Hollanda, ekonomisi ve refahının üzerinde yüzdüğü bir sandal olarak da adlandırılıyor. Bu benzetmeyle kastedilen, Groningen bölgesi, Slochteren yakınlarında 1959 yılında keşfedilen muazzam doğalgaz alanıdır. Burada tahminen 300 milyar metreküpten fazla doğalgaz toprak altında bulunmaktadır. Bu rakam, o zaman için dünyanın ikinci büyük gaz rezerviydi. Burada, 3000 milyar metreküp gaz olduğu saptandı. Bu kaynak sayesinde Hollanda giderek artan ölçüde ve şimdi bütünüyle doğalgaz kullanan bir ülke konumuna geldi. Hemen hemen her evde doğalgaz kullanılıyor, on binden fazla sera ve yaklaşık beş bin şirket doğal gaz ağına bağlandı.
Gaz cebi ya da deposu, gasbel olarak adlandırılan şey, aslında bir cep ya da depo şeklinde değil. Gaz, yer altında kayaların gözeneklerinde tutuluyor. Yukarıdan hava geçirmeyen bir kaya tabakasıyla kapatılıyor, yoksa çoktan uçup havaya karışır ve kaybolurdu. Gaz alınacağı zaman, kaya bulunduğu yerde kalır. Ancak büyük çaplı gaz çekileceği zaman, yine de yeraltındaki göçmelerden ötürü duvarlarda ya da yollarda çatlaklara neden olabilecek küçük boyutlu sarsıntılar oluşabilir.
Hollanda hükümetine göre doğal gaz, çok önemli bir gelir kaynağıdır. Devlet, elde edilen kârdan pay alır. Doğal gazın, devamlı artan petrol fiyatlarına bağlanmasıyla, doğal gaz gelirleri de devamlı artmaktadır. Bu bağlamda, hemen bu doğal enerji kaynağından Hollanda'nın daha ne kadar bir süre yararlanabileceği sorusu akla gelmektedir. Doğal gaz çıkarılması işini üstlenen Hollanda Ham Petrol Şirketine (Nederlandse Aardolie Maatschappij - NAM) göre 25 yıl yüksek düzeyde üretime yetecek kadar gaz rezervi mevcuttur. Ancak NAM, yine de bütün ülke ihtiyacını karşılamanın yavaş yavaş zorlaşacağını düşünüyor. Slochteren'daki basınç önemli ölçüde azalırken, Hollanda içindeki ve dışarıdaki yabancı müşterilere, talebin en üst düzeye çıktığı dönemlerde de, hizmet edilmesi gerekiyor. Bu alandan devamlı çok gaz elde etmede karşılaşılacak teknik sorunlargittikçe büyüyecek.

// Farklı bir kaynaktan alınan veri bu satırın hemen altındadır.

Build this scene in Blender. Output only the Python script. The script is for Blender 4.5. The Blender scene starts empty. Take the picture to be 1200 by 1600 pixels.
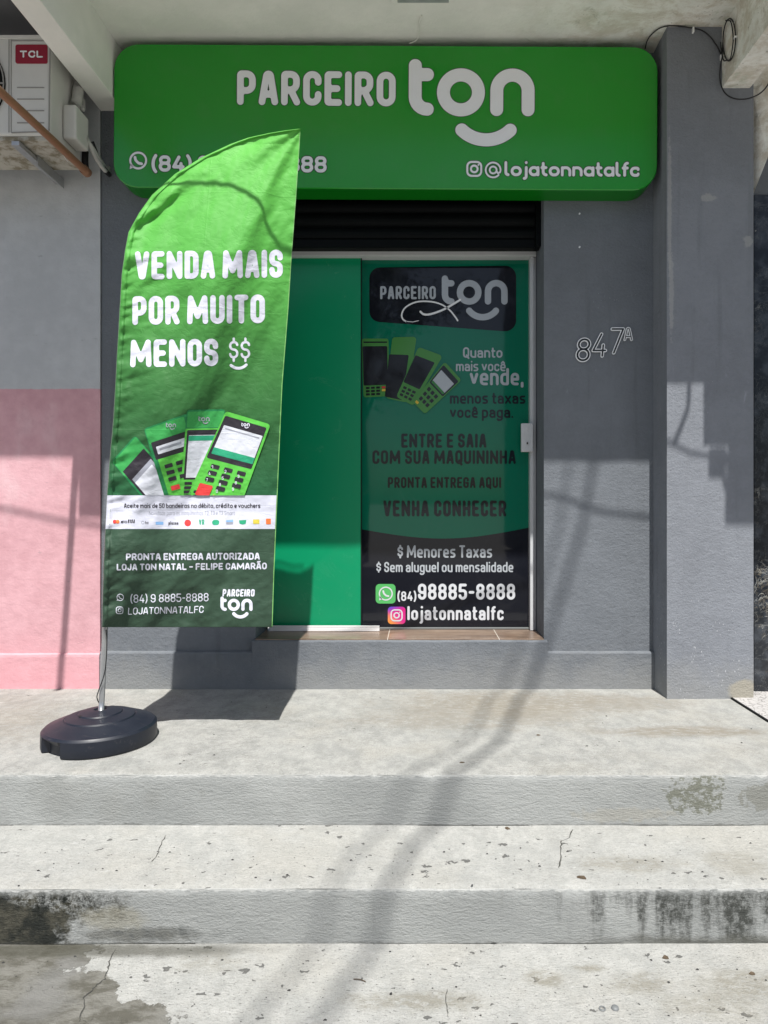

Görüldüğü gibi NAM'ın yeni alanlarda gaz arama çalışmalarına başlamayı istemesinin mantıklı gerekçeleri var. NAM, çevreci örgütlerin şiddetle karşı çıktığı Wadden Denizi (Waddenzee) altında da gaz aramayı planlıyor. Bu örgütler, çevreyi kirletmeyen bir yakıt olduğu için doğal gaz kullanımına karşı değiller. Ancak, doğal gaz çıkarma faaliyetinden, Hollanda'nın en önemli doğal alanı olan Waddenzee'de, doğal sukunetin bozulması, ufkun, manzaranın kirlenmesi ve özellikle de deniz dibinde çöküntü oluşması ihtimali yaratması nedeniyle şikayetçi oluyorlar. Bölgenin çıkarlarını koruyan Wadden Derneği (Waddenvereniging) bu arada yaptığı toplantılarda, çok sıkı koşullar altında gerçekleştirilirse, doğal gaz işletme çalışmalarına rıza göstereceğini bildirdi.
Gelecek nesiller, zor siyasi seçimler yapmak zorunda kalacak. Hollanda, doğal gaz gelirleri olmaksızın bütçeyi denkleştirebilecek mi? Eğer koşullar zorlarsa, ülke diğer enerji kaynaklarına geçebilecek mi? Hollanda, dışarıdan fazla doğal gaz ithal edip ülkedeki gaz alanlarında stoklamalı mıdır? Wadden denizine gelince: Ekonomik çıkarlar doğanın, çevrenin korunmasının önüne mi geçiyor? Gaz gelirleri, çevreden daha mı önemli, yoksa çevrenin, doğanın niteliği ve kabul edilebilir (makul) biçimde doğal gaz elde etme bir arada götürülebilir mi?